Friday, March 6, 2015

Back to playing Combat Cards solo

Following my first experiences with Torn Armor, I have been looking back at some game rules that can also be played as something between miniature and board games. Two of them are Combat Cards and Firefight 2.0, which I'll write about later.

In my opinion, Combat Cards is attractive to solo players due to small space requirements and easy set up. Previously I wrote my first impressions after playing the free "Bug Hole" scenario. Here is a picture showing the zombie survival scenario in MapTool using only a 16x16 square grid. Based on these two solo scenarios, I wrote a few thoughts about solitaire Combat Cards.

In keeping with the free solo scenarios, I have decided to play Combat Cards solo mostly in defensive scenarios, where I need to defeat invaders or hold for a given amount of time. This may be somewhat limiting but, especially when played on a grid, it works like a fast-playing mixture of miniature game and board game.

It took me a while to realize that I could also use assault actions to move infantry units (even if they were not actually ending their move in close combat with an enemy.) Previously I was tinkering with the idea of allowing any card to be used to make a unit perform a Very Short move.

The free solo scenarios only allow Creature or Swarm enemies, so that they do not have available ranged attacks.

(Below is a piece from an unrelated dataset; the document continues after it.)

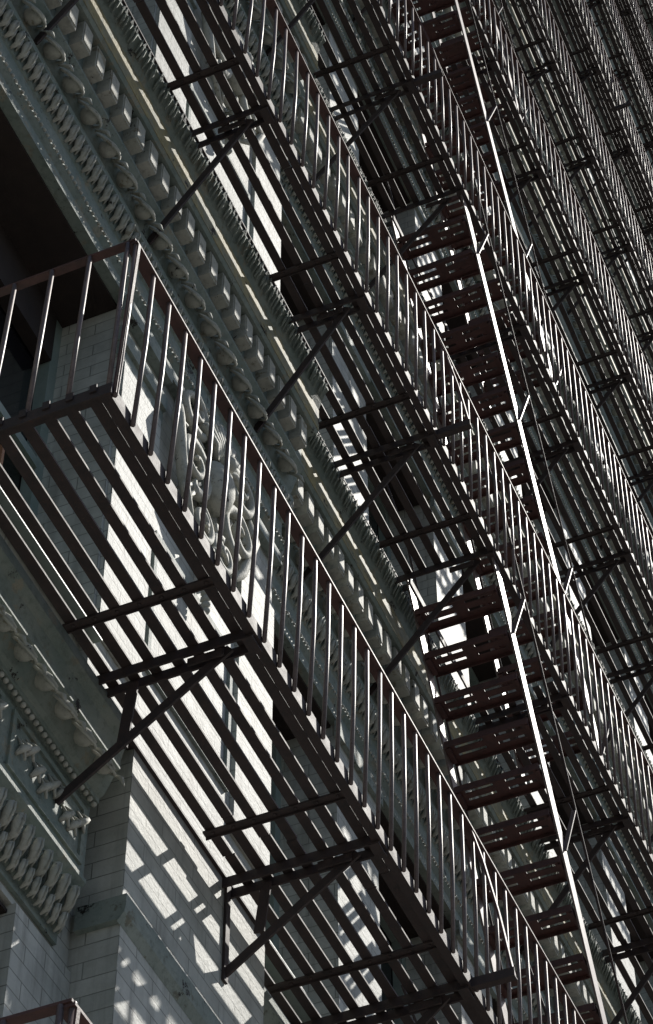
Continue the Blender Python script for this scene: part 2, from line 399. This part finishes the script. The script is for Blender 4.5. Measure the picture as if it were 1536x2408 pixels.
for i in range(-1,9):
    L=LV[min(i,1)]
    for me in L: obj(me.name,me,fe,(0,-.19 if i<0 else 0,i*H+(.05 if i<0 else 0)))
    if i>=0:
        for me in ST: obj(me.name,me,fe,(0,0,i*H))
m=M();m.add([(-400,-400,-8.95),(400,-400,-8.95),(400,400,-8.95),(-400,400,-8.95)],[(0,1,2,3)]);obj("street",m.mesh("street",ASPH))
m=M();m.box(-60,80,-4.2,1.0,-8.949,-8.8);m.box(-60,80,-4.35,-4.203,-8.949,-8.806);obj("pavement",m.mesh("pavement",CONC))
# ------------------------------------------------------------------ light
sd=Vector((.60,-.30,.74)).normalized()
el=math.asin(sd.z)
W=bpy.data.worlds.new("World");SC.world=W;W.use_nodes=True
nt=W.node_tree;bg=nt.nodes["Background"];sk=nt.nodes.new("ShaderNodeTexSky");sk.sky_type='NISHITA';sk.sun_disc=False
sk.sun_elevation=el;sk.sun_rotation=math.atan2(sd.x,sd.y)
nt.links.new(sk.outputs[0],bg.inputs[0]);bg.inputs[1].default_value=.085
l=bpy.data.lights.new("sun","SUN");l.energy=5;l.angle=math.radians(.5);l.color=(1,.96,.89)
lo=bpy.data.objects.new("sun",l);SC.collection.objects.link(lo);lo.rotation_euler=sd.to_track_quat('Z','Y').to_euler();lo.location=(0,-20,40)
# ------------------------------------------------------------------ camera
yaw,e,roll=.3988,.8718,-.0065
f=Vector((math.cos(e)*math.cos(yaw),math.cos(e)*math.sin(yaw),math.sin(e)))
r=f.cross(Vector((0,0,1))).normalized();u=r.cross(f)
r2=r*math.cos(roll)+u*math.sin(roll);u2=-r*math.sin(roll)+u*math.cos(roll)
cd=bpy.data.cameras.new("camera");cam=bpy.data.objects.new("camera",cd);SC.collection.objects.link(cam)
mt=Matrix((( r2.x,u2.x,-f.x,-6.2685),(r2.y,u2.y,-f.y,-2.8398),(r2.z,u2.z,-f.z,-7.1659),(0,0,0,1)))
cam.matrix_world=mt
cd.sensor_fit='VERTICAL';cd.sensor_height=24;cd.lens=24*5692.7/2408;cd.clip_end=2000;cd.clip_start=.05
SC.camera=cam
SC.view_settings.view_transform='Standard';SC.view_settings.look='None';SC.view_settings.exposure=0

I have tried adding also Infantry enemies representing "spitter" bugs or "puker" zombies up to a 1:2 ratio in their forces (subject to point limits.) On the enemy turn, they will perform a firepower attack if possible, or make a very short move as usual. This has worked well, adding to the challenge without need for extra rules to control the enemy. This also makes other actions, such as Dig In and Conceal, more useful.

I usually play according to the original rules, so on my turn I can either play actions or discard. Using the updated rules (according to which you can do both in the same turn) makes the game move faster but also makes it a bit easier. I have been fiddling with the following alternative rule: on each turn, you play what you can, discard the rest and draw a new hand (so you can use situations on the enemy's turn.)